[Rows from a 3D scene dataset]

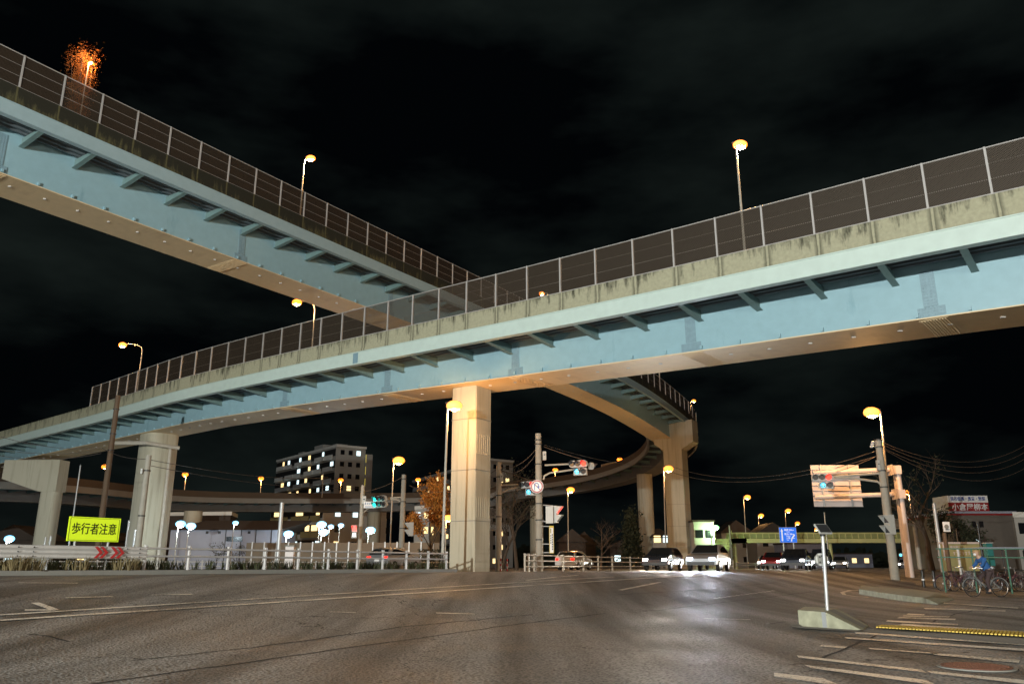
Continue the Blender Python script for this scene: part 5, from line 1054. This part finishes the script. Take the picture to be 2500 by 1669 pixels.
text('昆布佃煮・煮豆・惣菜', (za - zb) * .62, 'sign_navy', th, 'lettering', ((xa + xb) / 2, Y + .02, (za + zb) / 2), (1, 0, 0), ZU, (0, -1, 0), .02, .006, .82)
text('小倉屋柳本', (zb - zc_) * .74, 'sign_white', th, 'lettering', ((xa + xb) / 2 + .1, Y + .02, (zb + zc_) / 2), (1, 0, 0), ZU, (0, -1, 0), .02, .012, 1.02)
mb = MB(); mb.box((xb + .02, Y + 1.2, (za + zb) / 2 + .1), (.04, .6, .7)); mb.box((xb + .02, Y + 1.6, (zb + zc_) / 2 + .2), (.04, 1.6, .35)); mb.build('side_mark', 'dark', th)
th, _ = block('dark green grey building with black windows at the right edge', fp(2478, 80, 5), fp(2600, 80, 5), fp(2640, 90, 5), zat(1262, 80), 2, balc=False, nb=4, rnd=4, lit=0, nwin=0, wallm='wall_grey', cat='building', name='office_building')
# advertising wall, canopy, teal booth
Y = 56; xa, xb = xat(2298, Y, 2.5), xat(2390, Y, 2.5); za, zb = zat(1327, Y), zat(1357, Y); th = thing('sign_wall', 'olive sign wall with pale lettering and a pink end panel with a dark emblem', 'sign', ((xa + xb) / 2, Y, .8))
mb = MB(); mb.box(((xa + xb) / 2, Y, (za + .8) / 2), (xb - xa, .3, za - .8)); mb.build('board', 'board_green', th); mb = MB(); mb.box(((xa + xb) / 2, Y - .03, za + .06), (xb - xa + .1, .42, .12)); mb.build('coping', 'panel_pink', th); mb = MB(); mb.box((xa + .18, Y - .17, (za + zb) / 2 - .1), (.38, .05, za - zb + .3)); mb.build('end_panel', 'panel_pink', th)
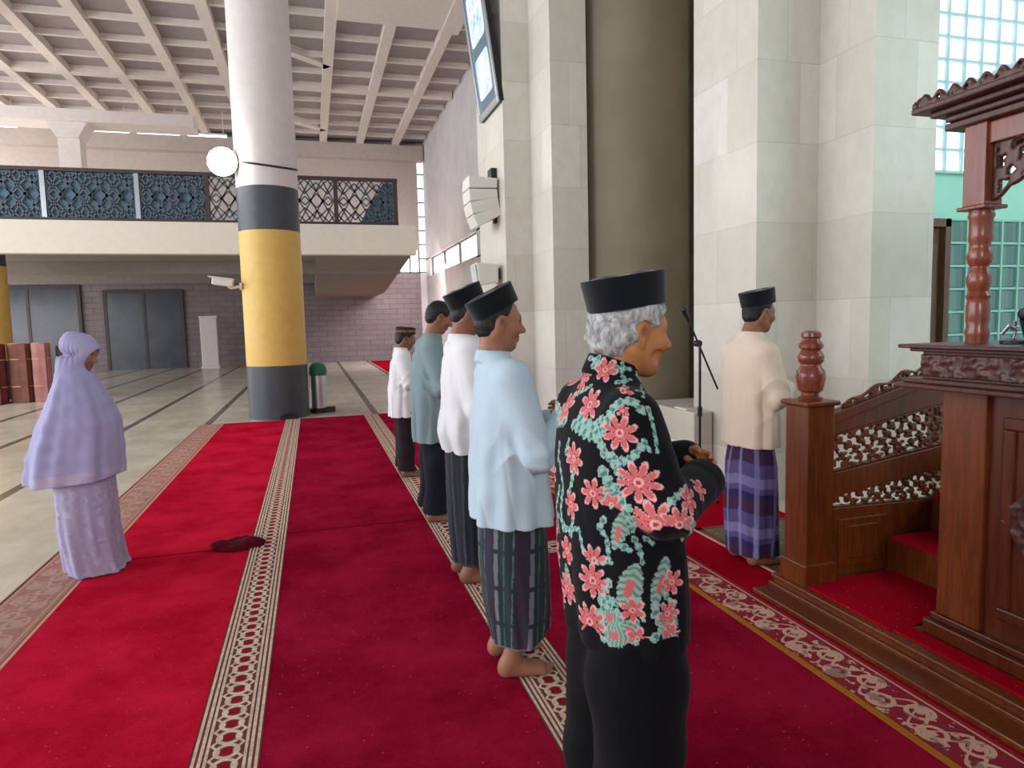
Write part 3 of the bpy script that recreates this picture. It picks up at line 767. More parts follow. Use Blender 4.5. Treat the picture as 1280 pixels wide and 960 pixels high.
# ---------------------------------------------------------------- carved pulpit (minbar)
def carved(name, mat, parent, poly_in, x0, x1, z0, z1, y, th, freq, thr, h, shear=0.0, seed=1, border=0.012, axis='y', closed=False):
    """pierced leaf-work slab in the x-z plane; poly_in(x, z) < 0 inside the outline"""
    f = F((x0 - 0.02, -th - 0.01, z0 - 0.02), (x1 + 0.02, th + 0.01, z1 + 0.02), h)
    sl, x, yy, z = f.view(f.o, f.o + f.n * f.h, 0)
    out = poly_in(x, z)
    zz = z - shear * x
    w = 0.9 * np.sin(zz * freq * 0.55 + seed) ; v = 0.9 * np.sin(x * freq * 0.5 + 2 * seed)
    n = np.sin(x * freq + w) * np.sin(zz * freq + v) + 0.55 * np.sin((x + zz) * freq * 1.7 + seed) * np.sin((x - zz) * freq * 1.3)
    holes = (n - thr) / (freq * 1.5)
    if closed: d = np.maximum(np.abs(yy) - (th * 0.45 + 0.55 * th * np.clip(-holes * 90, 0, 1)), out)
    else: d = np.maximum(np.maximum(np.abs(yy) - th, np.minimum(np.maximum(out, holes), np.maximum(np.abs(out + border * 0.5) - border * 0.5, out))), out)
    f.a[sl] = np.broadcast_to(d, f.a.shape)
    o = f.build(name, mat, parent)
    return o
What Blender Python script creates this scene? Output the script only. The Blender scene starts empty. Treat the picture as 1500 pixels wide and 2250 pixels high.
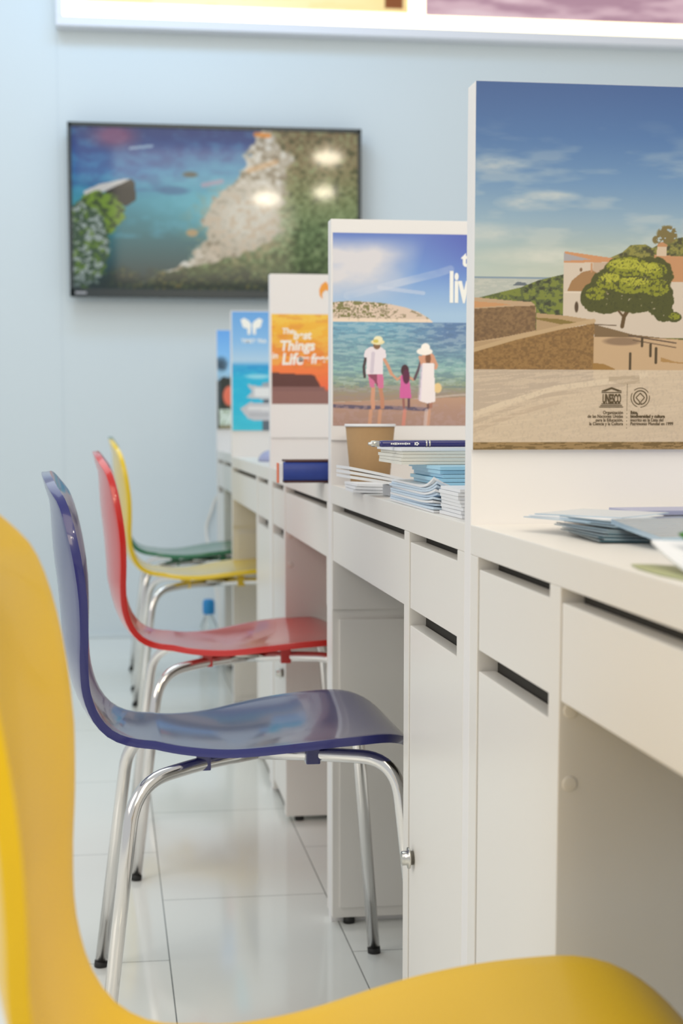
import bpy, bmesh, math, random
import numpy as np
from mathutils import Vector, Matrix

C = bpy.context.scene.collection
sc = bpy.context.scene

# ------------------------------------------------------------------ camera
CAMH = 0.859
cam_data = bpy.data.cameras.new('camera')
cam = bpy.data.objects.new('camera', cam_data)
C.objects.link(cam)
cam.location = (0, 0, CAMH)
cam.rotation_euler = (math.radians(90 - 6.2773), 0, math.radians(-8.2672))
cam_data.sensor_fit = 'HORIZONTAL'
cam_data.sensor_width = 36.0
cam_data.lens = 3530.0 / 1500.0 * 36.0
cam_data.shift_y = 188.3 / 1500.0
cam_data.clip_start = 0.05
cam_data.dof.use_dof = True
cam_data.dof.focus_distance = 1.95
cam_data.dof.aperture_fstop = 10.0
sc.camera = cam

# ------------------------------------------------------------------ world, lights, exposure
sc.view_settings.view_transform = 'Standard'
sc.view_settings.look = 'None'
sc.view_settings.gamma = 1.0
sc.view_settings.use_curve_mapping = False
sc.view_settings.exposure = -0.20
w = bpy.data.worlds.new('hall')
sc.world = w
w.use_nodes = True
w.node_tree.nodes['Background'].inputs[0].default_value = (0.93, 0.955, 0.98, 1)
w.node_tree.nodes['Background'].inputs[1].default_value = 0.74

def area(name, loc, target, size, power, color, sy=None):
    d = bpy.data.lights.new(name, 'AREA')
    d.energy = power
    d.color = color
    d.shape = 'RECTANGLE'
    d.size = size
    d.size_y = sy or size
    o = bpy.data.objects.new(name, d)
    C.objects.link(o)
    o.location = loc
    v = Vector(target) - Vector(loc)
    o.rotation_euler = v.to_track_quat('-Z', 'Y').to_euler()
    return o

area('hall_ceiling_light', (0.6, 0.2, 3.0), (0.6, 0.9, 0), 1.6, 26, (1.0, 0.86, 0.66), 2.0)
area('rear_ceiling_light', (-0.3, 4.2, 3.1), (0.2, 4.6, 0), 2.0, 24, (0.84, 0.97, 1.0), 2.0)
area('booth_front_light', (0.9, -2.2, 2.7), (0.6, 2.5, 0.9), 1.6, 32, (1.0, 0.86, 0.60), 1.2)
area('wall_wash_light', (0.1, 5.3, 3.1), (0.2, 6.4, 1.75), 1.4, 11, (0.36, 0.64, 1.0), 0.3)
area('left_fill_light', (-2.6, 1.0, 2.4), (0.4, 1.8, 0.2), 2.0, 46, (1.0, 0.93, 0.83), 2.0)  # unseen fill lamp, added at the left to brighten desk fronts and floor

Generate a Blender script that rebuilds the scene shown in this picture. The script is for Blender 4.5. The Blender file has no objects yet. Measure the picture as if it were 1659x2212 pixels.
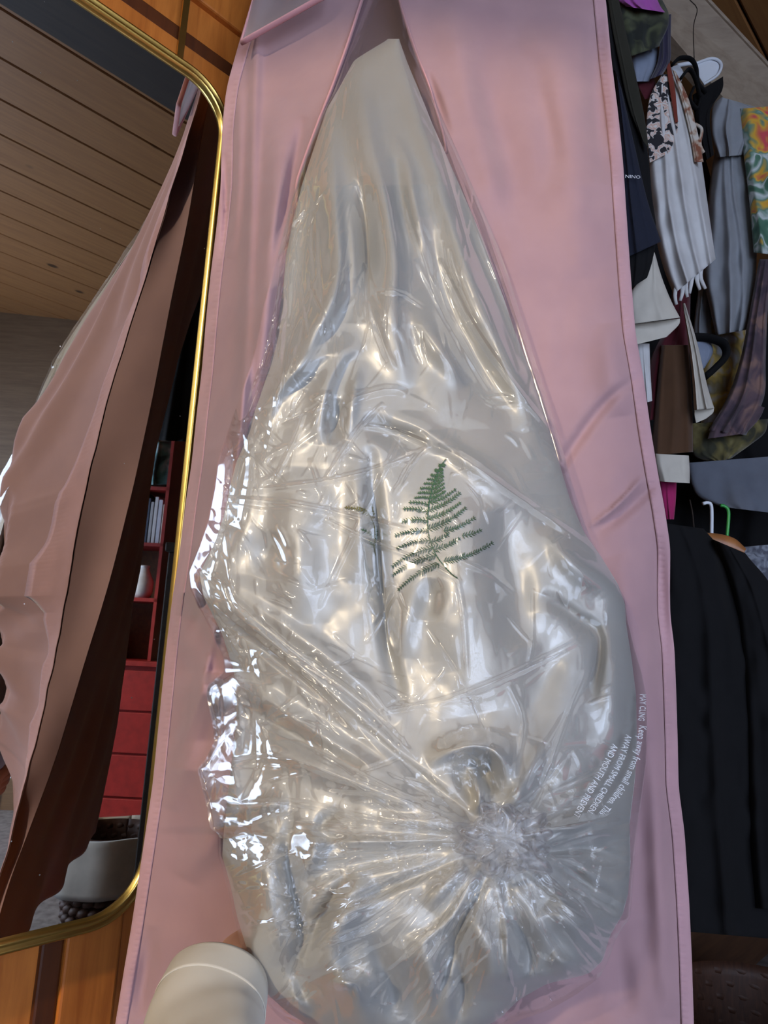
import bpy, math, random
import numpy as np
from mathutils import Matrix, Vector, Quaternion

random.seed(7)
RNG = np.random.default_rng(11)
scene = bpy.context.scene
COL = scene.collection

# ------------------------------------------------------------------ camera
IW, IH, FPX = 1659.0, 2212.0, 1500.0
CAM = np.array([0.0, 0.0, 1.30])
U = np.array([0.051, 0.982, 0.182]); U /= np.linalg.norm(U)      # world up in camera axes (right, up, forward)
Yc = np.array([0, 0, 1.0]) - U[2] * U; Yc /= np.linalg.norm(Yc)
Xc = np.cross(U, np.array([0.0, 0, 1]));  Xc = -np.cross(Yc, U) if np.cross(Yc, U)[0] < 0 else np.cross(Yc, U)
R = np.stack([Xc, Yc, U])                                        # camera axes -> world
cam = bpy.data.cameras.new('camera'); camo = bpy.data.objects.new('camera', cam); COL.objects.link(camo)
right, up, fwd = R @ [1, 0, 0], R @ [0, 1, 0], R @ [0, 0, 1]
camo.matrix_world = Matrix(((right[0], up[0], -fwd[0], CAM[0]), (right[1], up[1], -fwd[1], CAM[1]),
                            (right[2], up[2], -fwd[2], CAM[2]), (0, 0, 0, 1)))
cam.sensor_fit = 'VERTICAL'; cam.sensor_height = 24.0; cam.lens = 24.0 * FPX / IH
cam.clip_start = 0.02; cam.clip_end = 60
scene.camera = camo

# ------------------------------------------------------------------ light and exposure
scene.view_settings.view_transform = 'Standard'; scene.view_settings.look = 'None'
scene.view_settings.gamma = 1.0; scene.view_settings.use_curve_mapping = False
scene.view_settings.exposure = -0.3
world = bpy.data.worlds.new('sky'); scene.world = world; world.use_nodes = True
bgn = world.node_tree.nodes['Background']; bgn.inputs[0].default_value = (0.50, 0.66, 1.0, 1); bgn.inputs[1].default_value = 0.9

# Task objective
Exactly as they appear, print the lines of the listing above from its first line through the line that contains "mb = MB(); mb.box(((xa + xb) / 2, Y, (za", minus the pictures.

# Solution for this task
Continue the Blender Python script for this scene: part 5, from line 1054. This part finishes the script. Take the picture to be 2500 by 1669 pixels.
text('昆布佃煮・煮豆・惣菜', (za - zb) * .62, 'sign_navy', th, 'lettering', ((xa + xb) / 2, Y + .02, (za + zb) / 2), (1, 0, 0), ZU, (0, -1, 0), .02, .006, .82)
text('小倉屋柳本', (zb - zc_) * .74, 'sign_white', th, 'lettering', ((xa + xb) / 2 + .1, Y + .02, (zb + zc_) / 2), (1, 0, 0), ZU, (0, -1, 0), .02, .012, 1.02)
mb = MB(); mb.box((xb + .02, Y + 1.2, (za + zb) / 2 + .1), (.04, .6, .7)); mb.box((xb + .02, Y + 1.6, (zb + zc_) / 2 + .2), (.04, 1.6, .35)); mb.build('side_mark', 'dark', th)
th, _ = block('dark green grey building with black windows at the right edge', fp(2478, 80, 5), fp(2600, 80, 5), fp(2640, 90, 5), zat(1262, 80), 2, balc=False, nb=4, rnd=4, lit=0, nwin=0, wallm='wall_grey', cat='building', name='office_building')
# advertising wall, canopy, teal booth
Y = 56; xa, xb = xat(2298, Y, 2.5), xat(2390, Y, 2.5); za, zb = zat(1327, Y), zat(1357, Y); th = thing('sign_wall', 'olive sign wall with pale lettering and a pink end panel with a dark emblem', 'sign', ((xa + xb) / 2, Y, .8))
mb = MB(); mb.box(((xa + xb) / 2, Y, (za + .8) / 2), (xb - xa, .3, za - .8)); mb.build('board', 'board_green', th); mb = MB(); mb.box(((xa + xb) / 2, Y - .03, za + .06), (xb - xa + .1, .42, .12)); mb.build('coping', 'panel_pink', th); mb = MB(); mb.box((xa + .18, Y - .17, (za + zb) / 2 - .1), (.38, .05, za - zb + .3)); mb.build('end_panel', 'panel_pink', th)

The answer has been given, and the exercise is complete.